PJ: O que corresponde à branquitude?

JG: A branquitude não são os brancos, mas a condição de não se racializar tomando para si a cadeira da normalidade e do padrão, decidindo quem serão excluídos, apagados e exterminados. Essa é a chave da questão racial e é contra isso a luta antirracista.

PJ: Os critérios de noticiabilidade são fundamentados pela branquitude?

JG: Falando sobre os critérios que definem as escolhas no noticiário, que é na grande maioria das vezes uma decisão feito à luz da branquitude, o que a gente vê é um conteúdo noticioso com empatia apenas em relação a pessoas brancas e seus privilégios da não-racialização. Isso é evidente, por exemplo, ao se notar que as crianças que sumiram em Belford Roxo não são nomeadas, não é feito o menor esforço para humanização dessas três crianças. A raça, no que diz respeito ao convívio social, não é definida ao nascer, mas se forma ao longo da vida e das experiências de vida. E é por isso que a cor da pele não diz quem é ou não é racista, mas sim o modo como ela reage e interage com os privilégios da racialização imposta pela branquitude.

PJ: De que modo o jornalismo poderia contribuir para a investigação de casos como esse desaparecimento?

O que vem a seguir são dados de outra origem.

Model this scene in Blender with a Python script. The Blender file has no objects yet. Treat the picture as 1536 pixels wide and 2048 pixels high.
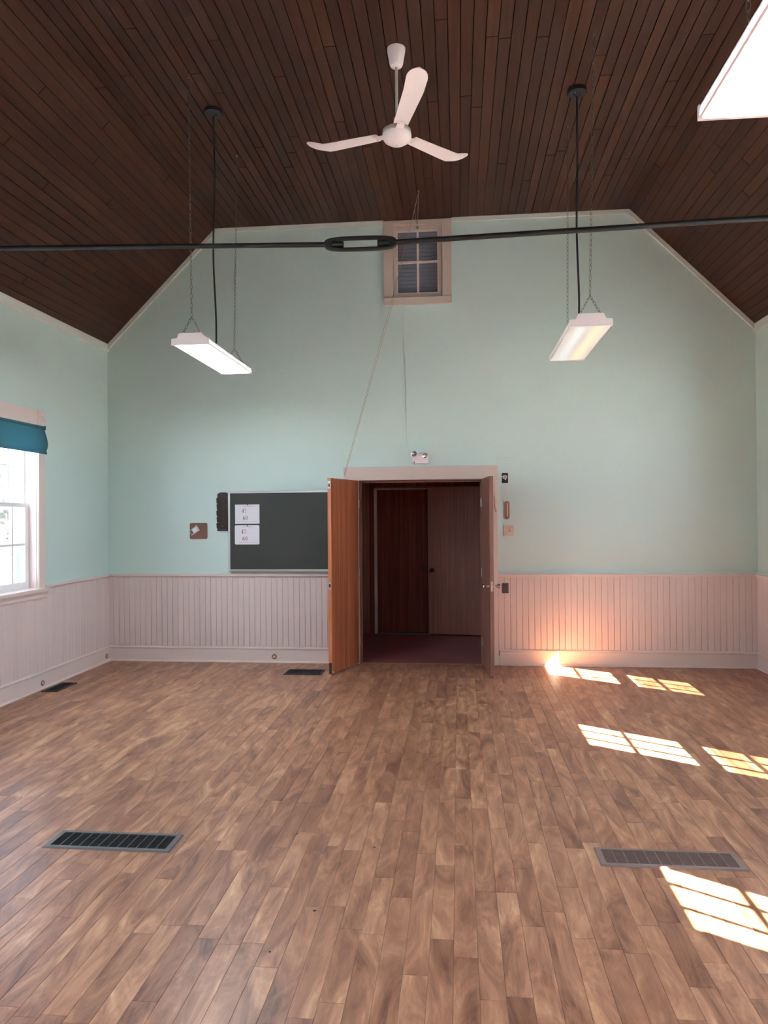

JG: O jornalismo é fundamental para a manutenção e funcionalidade de qualquer país republicano. A liberdade de imprensa é um medidor do nível e da saúde da democracia de um país. Por isso, eu acho que ao acompanhar as investigações, apurar dados, cobrar informações dos órgãos públicos e atualizações sobre o andamento do caso, os jornalistas ajudarão.